Created on: January 24, 2009   Last Updated: October 04, 2011

Before considering what you can do to keep your reader interested in your novel, let's start by thinking about what attributes are present in the best novels that you've read? If we think about great page-turners the chance is that they have displayed a broadly similar range of traits that have helped them to stand out from the more average novels that you have had the misfortune to read. Some of these traits will probably have included well observed and engaging characters, sparkling dialogue, a consistent and well-paced tone of voice and perhaps also a degree of originality. Above all, the writer will have displayed well honed skills as a storyteller and part of this will be a keen eye for developing and maintaining suspense.
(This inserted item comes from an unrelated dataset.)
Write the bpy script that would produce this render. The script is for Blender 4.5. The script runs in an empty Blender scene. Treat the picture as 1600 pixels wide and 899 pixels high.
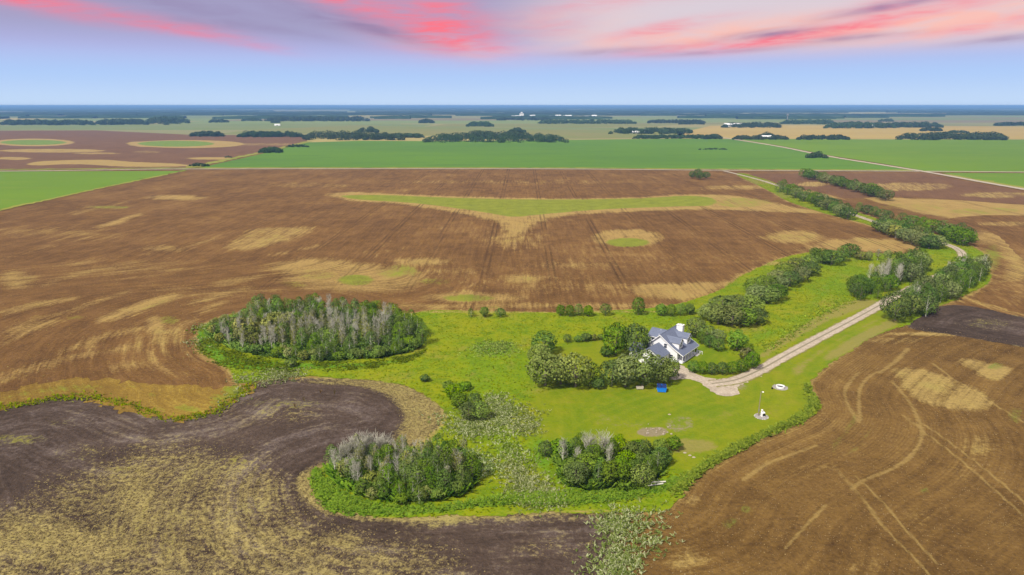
import bpy, math, random
import numpy as np
from mathutils import Vector, Matrix
from mathutils.geometry import delaunay_2d_cdt

SC = bpy.context.scene
COL = SC.collection
RAD = math.radians
# ------------------------------------------------------------------ camera, world, sun, exposure
FPX, CAM_H = 1067.0, 75.0
PITCH = math.atan(284.5 / FPX)
cam_data = bpy.data.cameras.new('camera')
cam_data.sensor_width = 36.0
cam_data.lens = 36.0 * FPX / 1600.0
cam_data.clip_start = 0.5
cam_data.clip_end = 120000.0
cam = bpy.data.objects.new('camera', cam_data)
COL.objects.link(cam)
cam.location = (0, 0, CAM_H)
cam.rotation_euler = (RAD(90) - PITCH, 0, 0)
SC.camera = cam
SC.render.resolution_x, SC.render.resolution_y = 1024, 575
SC.view_settings.view_transform = 'Standard'
SC.view_settings.look = 'None'
SC.view_settings.gamma = 1.0
EXPO = 0.7
SC.view_settings.exposure = EXPO

SUN_EL, SUN_AZ = 50.0, -138.0         # azimuth measured from +Y, negative = to the left
SKY_GAIN = 1.0 / 2 ** EXPO


class NT:
    """tiny wrapper for building node trees"""
    def __init__(self, tree):
        self.t = tree
        self.n = tree.nodes
        self.l = tree.links

    def add(self, kind, **kw):
        nd = self.n.new(kind)
        for k, v in kw.items():
            setattr(nd, k, v)
        return nd

    def put(self, sock, v):
        if isinstance(v, bpy.types.NodeSocket):
            self.l.new(v, sock)
        elif v is not None:
            if isinstance(v, (tuple, list)) and len(v) == 3 and sock.type == 'RGBA':
                v = (*v, 1.0)
            sock.default_value = v

    def math(self, op, a, b=None, c=None, clamp=False):
        nd = self.add('ShaderNodeMath', operation=op, use_clamp=clamp)
        for i, v in enumerate((a, b, c)):
            if v is not None:
                self.put(nd.inputs[i], v)
        return nd.outputs[0]

    def vmath(self, op, a, b=None):
        nd = self.add('ShaderNodeVectorMath', operation=op)
        self.put(nd.inputs[0], a)
        if b is not None:
            self.put(nd.inputs[3] if op == 'SCALE' else nd.inputs[1], b)
        return nd.outputs['Value'] if op in ('DOT_PRODUCT', 'LENGTH') else nd.outputs[0]

    def mix(self, f, a, b, blend='MIX'):
        nd = self.add('ShaderNodeMix', data_type='RGBA', blend_type=blend)
        self.put(nd.inputs[0], f)
        self.put(nd.inputs[6], a)
        self.put(nd.inputs[7], b)
        return nd.outputs[2]

    def mixf(self, f, a, b):
        nd = self.add('ShaderNodeMix', data_type='FLOAT')
        self.put(nd.inputs[0], f)
        self.put(nd.inputs[2], a)
        self.put(nd.inputs[3], b)
        return nd.outputs[0]

    def noise(self, vec, scale=1.0, detail=3.0, rough=0.55, dist=0.0):
        nd = self.add('ShaderNodeTexNoise')
        self.put(nd.inputs['Vector'], vec)
        nd.inputs['Scale'].default_value = scale
        nd.inputs['Detail'].default_value = detail
        nd.inputs['Roughness'].default_value = rough
        nd.inputs['Distortion'].default_value = dist
        return nd.outputs[0]

    def step(self, v, lo, hi):
        nd = self.add('ShaderNodeMapRange', interpolation_type='SMOOTHSTEP')
        self.put(nd.inputs[0], v)
        nd.inputs[1].default_value = lo
        nd.inputs[2].default_value = hi
        return nd.outputs[0]

    def attr(self, name):
        return self.add('ShaderNodeAttribute', attribute_name=name).outputs['Fac']

    def attrc(self, name):
        return self.add('ShaderNodeAttribute', attribute_name=name).outputs['Color']

    def comb(self, x, y, z=0.0):
        nd = self.add('ShaderNodeCombineXYZ')
        for i, v in enumerate((x, y, z)):
            self.put(nd.inputs[i], v)
        return nd.outputs[0]

    def sep(self, v):
        nd = self.add('ShaderNodeSeparateXYZ')
        self.put(nd.inputs[0], v)
        return nd.outputs

    def pos(self):
        return self.add('ShaderNodeNewGeometry').outputs['Position']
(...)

If we look at some of our very favourite novels, the danger exists that we may be daunted from even trying to match their authors' levels of writing excellence. Certainly, this is a feeling that I have had whilst reading the likes of Philip Pullman's Dark Materials series or any of Douglas Coupland's novels. However, we all have to start somewhere and I imagine that even the most accomplished of today's published authors went through a similar dilemma at some point in their budding careers.

Let's consider, then, some of the aspects that you can look to bring to your novel to increase its readability and, through that, also its attractiveness to a potential publisher or literary agent.

1. Well observed and engaging characters:

Even if you are writing a fantasy or sci fi novel and have characters that are non-human, you still need them to come across as plausible. By this, we mean that they should show consistency in the way they act and speak and the reader should be able to emphasize with their predicaments and understand what drives their behaviours. As well as this, they should be engaging, which means that you want to read more about them and care about their plight. You don't necessarily have to like a character. Think, for example, about Cruella de Vil from The hundred and one Dalmatians. She's just about as bad a baddie as you could get (given her desire to skin puppies) but is mesmerising (and very scary)! Whilst Cruella is an example of a memorable baddie, it's probably generally true that readers warm more to characters that they like. These don't need to be hugely heroic characters (we all warm to the cowardly Shaggy from Scooby Doo!) but they will have qualities that make us feel warmly towards them in some way.